Los Angeles to Electrify Freight and Cut Oil
Vehicle fleets represent only about 7 percent of the U.S. vehicle stock, but account for more than 35 percent of the nation's transportation-related fuel consumption. If the country is going to kick the oil habit, solutions are going to have to include vehicle fleets.
Siemens had this in mind when it developed an electric freight trucking system and tested it out in Germany. Now this system has a taker in the second largest city in the U.S.: Los Angeles. This "eHighway" concept connects diesel hybrid trucks with electric wires. As you can see in the video below, these trucks run on electric when connected and seamlessly switch back to diesel where there are no wires.
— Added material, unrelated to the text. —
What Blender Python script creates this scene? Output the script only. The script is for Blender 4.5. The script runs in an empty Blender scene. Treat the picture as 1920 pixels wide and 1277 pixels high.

L.A. plans to put in place a pilot program and build it into Interstate 710, a stretch of road that bustles with trucks because of its proximity to the nearby ports of Long Beach and Los Angeles.
More than 40 percent of freight that arrives in the U.S. go through those two ports. Estimates say freight transportation in the U.S. will double by 2050, and carbon pollution from it will increase 30 percent by 2030.
"We are increasingly interested in what vehicle fleets are and are not doing to reduce emissions and dependence on oil," said Gina Coplon-Newfield, who directs the Sierra Club's Electric Vehicles Campaign. "For many companies with light and medium duty vehicles, switching to electric will be a very smart way for them to save on fueling costs and slash their pollution output."
Electrification would not only put a huge dent in the country's oil use and emissions, it would translate into health-cost savings. Pollution from Los Angeles' two main ports affect millions of nearby people and "causes billions of dollars in health-related costs annually," according to the South Coast Air Quality Management District -- which hopes the city can get the eHighway "off the ground in the next 12 months."
Let's hope L.A. drives this forward fast, and that other municipalities use it as a model as they too search for cleaner and more efficient ways to move goods.